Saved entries
........
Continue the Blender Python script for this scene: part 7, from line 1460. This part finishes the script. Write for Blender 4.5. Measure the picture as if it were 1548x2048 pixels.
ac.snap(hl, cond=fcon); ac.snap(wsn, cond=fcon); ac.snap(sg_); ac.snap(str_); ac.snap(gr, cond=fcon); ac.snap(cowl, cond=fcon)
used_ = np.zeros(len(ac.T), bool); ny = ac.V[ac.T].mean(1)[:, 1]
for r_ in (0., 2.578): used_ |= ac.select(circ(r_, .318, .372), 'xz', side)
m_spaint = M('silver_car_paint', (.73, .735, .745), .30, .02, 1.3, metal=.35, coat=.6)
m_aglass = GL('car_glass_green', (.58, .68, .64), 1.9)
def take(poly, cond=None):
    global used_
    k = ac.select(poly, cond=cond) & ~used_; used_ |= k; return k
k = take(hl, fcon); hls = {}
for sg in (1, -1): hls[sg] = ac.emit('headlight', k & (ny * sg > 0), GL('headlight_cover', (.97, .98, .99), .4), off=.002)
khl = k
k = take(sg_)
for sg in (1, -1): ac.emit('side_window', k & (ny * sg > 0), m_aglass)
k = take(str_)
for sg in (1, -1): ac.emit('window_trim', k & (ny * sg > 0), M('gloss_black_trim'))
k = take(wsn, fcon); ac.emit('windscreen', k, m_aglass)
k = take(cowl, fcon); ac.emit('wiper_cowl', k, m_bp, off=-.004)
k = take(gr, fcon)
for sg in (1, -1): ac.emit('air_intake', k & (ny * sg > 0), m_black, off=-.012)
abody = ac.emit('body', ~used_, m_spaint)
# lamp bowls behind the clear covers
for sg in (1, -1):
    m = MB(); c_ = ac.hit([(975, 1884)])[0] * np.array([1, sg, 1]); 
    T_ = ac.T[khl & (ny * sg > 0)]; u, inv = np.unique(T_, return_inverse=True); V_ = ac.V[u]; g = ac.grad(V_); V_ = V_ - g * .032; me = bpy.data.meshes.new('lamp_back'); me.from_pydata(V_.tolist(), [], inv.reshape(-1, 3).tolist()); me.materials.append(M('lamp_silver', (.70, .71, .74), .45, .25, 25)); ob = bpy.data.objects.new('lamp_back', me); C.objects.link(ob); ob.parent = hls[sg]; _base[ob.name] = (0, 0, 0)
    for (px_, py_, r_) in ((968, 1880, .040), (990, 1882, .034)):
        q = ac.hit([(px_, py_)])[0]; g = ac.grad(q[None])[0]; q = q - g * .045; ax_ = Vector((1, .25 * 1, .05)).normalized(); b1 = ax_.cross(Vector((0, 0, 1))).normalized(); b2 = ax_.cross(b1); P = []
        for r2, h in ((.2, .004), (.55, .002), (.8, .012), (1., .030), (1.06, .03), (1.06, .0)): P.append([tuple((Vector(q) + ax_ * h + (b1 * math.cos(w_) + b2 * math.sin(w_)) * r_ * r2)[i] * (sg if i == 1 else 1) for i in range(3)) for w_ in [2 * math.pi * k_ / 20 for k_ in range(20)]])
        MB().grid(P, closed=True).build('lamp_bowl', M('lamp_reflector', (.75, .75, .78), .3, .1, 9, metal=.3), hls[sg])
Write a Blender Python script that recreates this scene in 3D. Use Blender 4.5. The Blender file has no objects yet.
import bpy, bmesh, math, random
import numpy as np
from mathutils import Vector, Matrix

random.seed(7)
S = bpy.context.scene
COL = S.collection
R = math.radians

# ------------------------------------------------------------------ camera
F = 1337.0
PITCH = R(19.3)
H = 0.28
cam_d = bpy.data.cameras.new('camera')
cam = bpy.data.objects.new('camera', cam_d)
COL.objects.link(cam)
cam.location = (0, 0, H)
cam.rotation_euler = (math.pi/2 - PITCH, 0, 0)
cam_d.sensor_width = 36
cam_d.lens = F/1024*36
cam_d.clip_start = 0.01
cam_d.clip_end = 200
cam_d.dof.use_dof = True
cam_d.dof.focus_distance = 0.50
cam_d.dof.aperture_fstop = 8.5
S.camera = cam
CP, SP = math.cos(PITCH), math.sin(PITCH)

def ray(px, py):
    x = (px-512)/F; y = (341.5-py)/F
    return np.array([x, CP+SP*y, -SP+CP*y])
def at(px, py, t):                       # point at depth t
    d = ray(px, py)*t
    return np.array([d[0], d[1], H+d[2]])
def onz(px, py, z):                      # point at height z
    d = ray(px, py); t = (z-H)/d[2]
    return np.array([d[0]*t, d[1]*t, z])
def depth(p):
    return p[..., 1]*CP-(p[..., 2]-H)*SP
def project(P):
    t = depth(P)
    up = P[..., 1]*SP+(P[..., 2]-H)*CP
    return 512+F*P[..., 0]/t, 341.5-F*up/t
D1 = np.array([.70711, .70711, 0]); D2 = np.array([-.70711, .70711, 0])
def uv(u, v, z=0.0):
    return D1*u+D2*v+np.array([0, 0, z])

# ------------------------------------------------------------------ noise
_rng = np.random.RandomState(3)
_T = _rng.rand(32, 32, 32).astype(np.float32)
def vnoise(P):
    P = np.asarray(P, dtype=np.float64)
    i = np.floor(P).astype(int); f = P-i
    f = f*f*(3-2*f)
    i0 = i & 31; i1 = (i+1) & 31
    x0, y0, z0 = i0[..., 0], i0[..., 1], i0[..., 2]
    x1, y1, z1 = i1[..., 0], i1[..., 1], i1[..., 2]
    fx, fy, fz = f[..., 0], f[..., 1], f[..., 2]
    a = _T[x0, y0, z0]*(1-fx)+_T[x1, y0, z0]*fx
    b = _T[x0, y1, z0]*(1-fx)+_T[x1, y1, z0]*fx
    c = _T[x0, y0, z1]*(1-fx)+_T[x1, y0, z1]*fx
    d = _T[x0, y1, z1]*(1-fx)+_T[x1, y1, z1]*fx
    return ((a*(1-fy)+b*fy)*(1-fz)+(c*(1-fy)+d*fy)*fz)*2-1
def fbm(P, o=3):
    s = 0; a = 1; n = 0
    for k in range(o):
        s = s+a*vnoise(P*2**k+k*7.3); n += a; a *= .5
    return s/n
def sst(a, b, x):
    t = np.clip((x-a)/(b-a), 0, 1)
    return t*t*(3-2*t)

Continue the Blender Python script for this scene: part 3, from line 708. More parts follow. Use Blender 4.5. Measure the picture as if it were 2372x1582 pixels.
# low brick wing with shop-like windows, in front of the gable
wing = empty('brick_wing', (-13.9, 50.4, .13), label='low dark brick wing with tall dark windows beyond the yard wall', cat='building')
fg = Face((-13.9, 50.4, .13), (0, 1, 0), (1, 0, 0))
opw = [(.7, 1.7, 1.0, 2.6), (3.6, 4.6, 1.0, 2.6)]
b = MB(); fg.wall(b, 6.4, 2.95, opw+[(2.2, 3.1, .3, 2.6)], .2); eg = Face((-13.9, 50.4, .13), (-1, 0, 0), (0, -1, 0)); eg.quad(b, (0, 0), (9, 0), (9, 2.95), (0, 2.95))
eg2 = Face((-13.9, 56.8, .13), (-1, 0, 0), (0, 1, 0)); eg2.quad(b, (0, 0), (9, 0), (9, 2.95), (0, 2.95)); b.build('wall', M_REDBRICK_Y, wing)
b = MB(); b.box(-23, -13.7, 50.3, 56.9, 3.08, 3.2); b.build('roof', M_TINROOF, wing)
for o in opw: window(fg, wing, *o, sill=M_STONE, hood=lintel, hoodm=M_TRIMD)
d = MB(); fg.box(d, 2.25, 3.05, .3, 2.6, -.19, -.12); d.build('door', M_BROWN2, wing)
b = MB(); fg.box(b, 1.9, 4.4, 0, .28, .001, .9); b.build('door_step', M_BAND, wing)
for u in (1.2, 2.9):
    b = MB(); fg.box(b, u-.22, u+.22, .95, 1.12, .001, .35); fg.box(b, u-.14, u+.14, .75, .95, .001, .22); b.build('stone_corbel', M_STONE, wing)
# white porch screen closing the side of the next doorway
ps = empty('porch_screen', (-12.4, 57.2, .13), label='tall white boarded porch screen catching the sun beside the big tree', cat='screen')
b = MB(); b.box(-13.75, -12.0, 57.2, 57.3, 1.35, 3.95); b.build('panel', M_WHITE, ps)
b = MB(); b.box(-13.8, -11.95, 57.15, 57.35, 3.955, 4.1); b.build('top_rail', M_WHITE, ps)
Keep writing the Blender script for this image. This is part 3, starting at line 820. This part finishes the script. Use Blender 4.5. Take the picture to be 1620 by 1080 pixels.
........
### Work required
In the material above, how many lines hold the word "Continue"? Say only the number.

### Answer for this exercise
2